━━━━━ RECORDED DATA ━━━━━
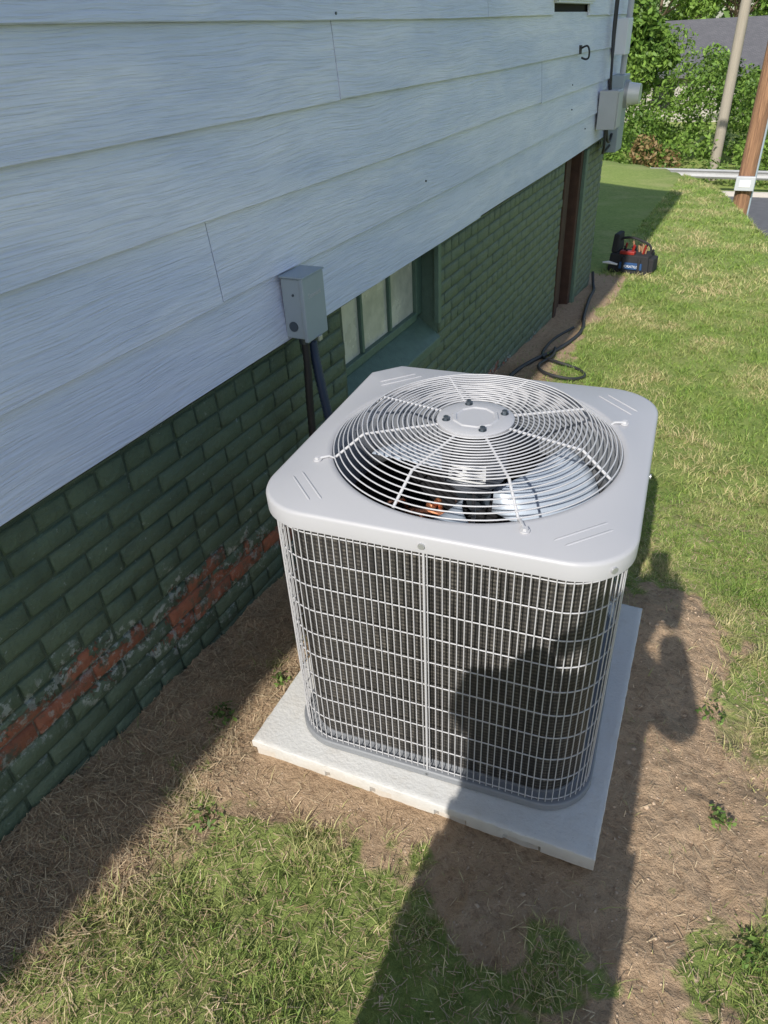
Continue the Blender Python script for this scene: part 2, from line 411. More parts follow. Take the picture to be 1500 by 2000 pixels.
def straw(name,n,fx):
    x,y=fx(n); dk=dirtf(x,y); k=~inpad(x,y)&(x>-1.315)&((x<-.95)|(rng.random(n)<.30)|(dk<.4)); x,y=x[k],y[k]; n=len(x)
    a=rng.random(n)*2*np.pi; L=rng.uniform(.008,.04,n)*np.where(x<-.9,1.25,.8); w=rng.uniform(.0008,.0019,n)
    dx,dy=np.cos(a),np.sin(a); x2=x+dx*L; x2=np.maximum(x2,-1.316); y2=y+dy*L
    z1=gz(x,y)+rng.uniform(.001,.008,n); z2=gz(x2,y2)+rng.uniform(.001,.014,n)
    px,py=-dy*w/2,dx*w/2
    V=np.stack([np.stack([x-px,y-py,z1],1),np.stack([x+px,y+py,z1],1),np.stack([x2+px,y2+py,z2],1),np.stack([x2-px,y2-py,z2],1)],1)
    idx=np.arange(n*4); me=D.meshes.new(name); me.vertices.add(n*4); me.vertices.foreach_set('co',V.ravel()); me.loops.add(n*4); me.loops.foreach_set('vertex_index',idx)
    me.polygons.add(n); me.polygons.foreach_set('loop_start',np.arange(n)*4); me.polygons.foreach_set('loop_total',np.full(n,4)); me.update(calc_edges=True)
    at=me.attributes.new('Col','FLOAT_COLOR','POINT'); k=rng.random((n,1))
    c=np.array([.66,.53,.34])*(1-k)+np.array([.36,.24,.14])*k; c=c*(.6+.6*rng.random((n,1)))
    cc=np.ones((n,4,4)); cc[:,:,:3]=c[:,None,:]; at.data.foreach_set('color',cc.ravel()); me.materials.append(M['straw']); return link(D.objects.new(name,me))
def fx(n):
    a=int(n*.5); b_=n-a
    x=np.concatenate([-1.315+np.abs(rng.normal(0,.22,a)),rng.uniform(-1.3,.7,b_)])
    y=np.concatenate([rng.uniform(.05,4.5,a),rng.uniform(.1,3.0,b_)]); return x,y
straw('dry_straw',58000,fx)
# soil clods and pebbles
m=MB()
for k in range(6500):
    x=random.uniform(-1.25,.45); y=random.uniform(.45,2.4)
    if pad_dist(x,y)<.012 or random.random()>float(dirtf(x,y))+.05: continue
    r=random.uniform(.0012,.0038)*(2.4 if random.random()<.04 else 1); z=float(gz(x,y))
    V=[]
    for (a,b_,c_) in ((1,0,0),(-1,0,0),(0,1,0),(0,-1,0),(0,0,1),(0,0,-1)):
        s=random.uniform(.7,1.3); V.append((x+a*r*s+random.uniform(-.3,.3)*r,y+b_*r*s+random.uniform(-.3,.3)*r,z+c_*r*.8*s))
    m.add(V,[(0,2,4),(2,1,4),(1,3,4),(3,0,4),(2,0,5),(1,2,5),(3,1,5),(0,3,5)])
m.obj('gravel',simple('pebble',(.48,.36,.25),.9,0,.45,60),None,True,80)

# ------------------------------------------------------------ house
H=empty('house')
Y0,Y1=-8.0,7.35; XB=-1.32
SB=.833; EXP=.2125; WT=3.6
joints={0:[.2,-3.4,3.71],1:[1.55,-2.1,5.64],2:[-.9,4.78],3:[2.30,-1.35,-5],4:[3.74,.1,6.5],5:[1.2,5.0,-3]}
mw=MB()
WIN_U=(4.93,5.85,1.745,3.1)
for c_ in range(13):
    zb=SB+c_*EXP
    J=sorted([Y0]+[j_ for j_ in joints.get(c_,[random.uniform(-7,-2),random.uniform(-1,2),random.uniform(3,6.5)])]+[Y1])
    segs=[]
    for a,b_ in zip(J[:-1],J[1:]):
        if zb+EXP>WIN_U[2] and zb<WIN_U[3]:
            if a<WIN_U[0]-.1: segs.append((a,min(b_,WIN_U[0])))
            if b_>WIN_U[1]+.1: segs.append((max(a,WIN_U[1]),b_))
        else: segs.append((a,b_))
    for a,b_ in segs:
        g_=.0019; n=max(2,int((b_-a)/.22)); ph=random.uniform(0,9); off=random.uniform(-.0014,.0014)
        V=[];F=[]
        for k in range(n+1):
            yy=a+g_+(b_-a-2*g_)*k/n; dz=.0026*math.sin(yy*1.7+ph)+random.uniform(-.0006,.0006); dx=.0018*math.sin(yy*2.3+ph*2)+off
            V+=[(-1.2655+dx,yy,zb+dz+.002),(-1.2675+dx,yy,zb+dz),(-1.279+dx,yy,zb+dz),(-1.295,yy,zb+EXP+.02),(-1.2835+dx*.3,yy,zb+EXP+.02)]
            if k:
                o=(k-1)*5
                for q_ in range(5):
                    q2=(q_+1)%5; F.append((o+q_,o+5+q_,o+5+q2,o+q2))
        F.append((0,1,2,3,4)); F.append(tuple(n*5+q_ for q_ in (4,3,2,1,0)))
        mw.add(V,F,random.random())
sd=mw.obj('siding',M['siding'],H,True,20)
at=sd.data.attributes.new('rnd','FLOAT','POINT'); at.data.foreach_set('value',mw.r)
box('sheathing',-9,-1.2965,Y0+.02,Y1-.02,SB-.02,WT,M['dark'],H)
m=MB()
for (yy,zz) in ((2.31,1.70),(5.55,1.30),(5.60,1.15),(6.1,.98),(3.0,1.12)):
    m.cyl((-1.2735,yy,zz),.004,.009,10,'x')
m.obj('siding_nails',M['dsteel'],H)
OPEN=[(2.30,3.27,.33,2),(5.80,6.38,-2,2)]
def inop(a,b_,z0,z1):
    for (o0,o1,p0,p1) in OPEN:
        if b_>o0+.001 and a<o1-.001 and z1>p0+.02 and z0<p1: return (o0,o1)
    return None
bm=MB(); cp=.0612; BL=.194; row=0; z=-1.05
def brick(a,b_,z0,z1,xf,rv):
    dx=random.uniform(-.0018,.0018); c1=.0045
    J=lambda s: random.uniform(-s,s)
    A=a+.0042+J(.0016);B=b_-.0042+J(.0016);Z0=z0+.0040+J(.0016);Z1=z1-.0040+J(.0016)
    xb=xf-.02; xm=xf-.0045+dx; xo=xf+dx
    V=[(xb,A,Z0),(xb,B,Z0),(xb,B,Z1),(xb,A,Z1),(xm,A+J(.001),Z0+J(.001)),(xm,B+J(.001),Z0+J(.001)),(xm,B+J(.001),Z1+J(.001)),(xm,A+J(.001),Z1+J(.001)),
       (xo+J(.0014),A+c1+J(.002),Z0+c1+J(.002)),(xo+J(.0014),B-c1+J(.002),Z0+c1+J(.002)),(xo+J(.0014),B-c1+J(.002),Z1-c1+J(.002)),(xo+J(.0014),A+c1+J(.002),Z1-c1+J(.002))]
    F=[(0,1,5,4),(1,2,6,5),(2,3,7,6),(3,0,4,7),(4,5,9,8),(5,6,10,9),(6,7,11,10),(7,4,8,11),(8,9,10,11)]
    bm.add(V,F,rv)
while z<SB+.05:
    y=Y0-(BL/2 if row%2 else 0)
    head=(row%6==5)
    while y<7.25:
        w_=BL/2 if head else BL
        a,b_=max(y,Y0),min(y+w_,7.25); y+=w_
        if b_-a<.02: continue
        o=inop(a,b_,z,z+cp)
        if o:
            if a<o[0]-.03: brick(a,o[0],z,z+cp,XB,random.random())
            if b_>o[1]+.03: brick(o[1],b_,z,z+cp,XB,random.random())
        else: brick(a,b_,z,z+cp,XB,random.random())
    z+=cp; row+=1
def battr(o,rv,mv_):
    n=len(o.data.vertices)
    at=o.data.attributes.new('rnd','FLOAT','POINT'); at.data.foreach_set('value',rv if isinstance(rv,list) else [rv]*n)
    at=o.data.attributes.new('mort','FLOAT','POINT'); at.data.foreach_set('value',[mv_]*n)
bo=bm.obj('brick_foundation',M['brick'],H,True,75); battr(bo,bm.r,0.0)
mo=MB()
def slab(a,b_,z0,z1): mo.box(XB-.12,XB-.0062,a,b_,z0,z1)
ZT=SB+.03
slab(Y0,2.30,-1.1,ZT); slab(2.30,3.27,-1.1,.325); slab(3.27,5.80,-1.1,ZT); slab(6.38,7.245,-1.1,ZT)
mb=mo.obj('mortar',M['brick'],H); battr(mb,.5,1.0)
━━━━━
Scan the material for lines with the word "battr", and copy each line you find.

→ WRITTEN RESPONSE
def battr(o,rv,mv_):
bo=bm.obj('brick_foundation',M['brick'],H,True,75); battr(bo,bm.r,0.0)
mb=mo.obj('mortar',M['brick'],H); battr(mb,.5,1.0)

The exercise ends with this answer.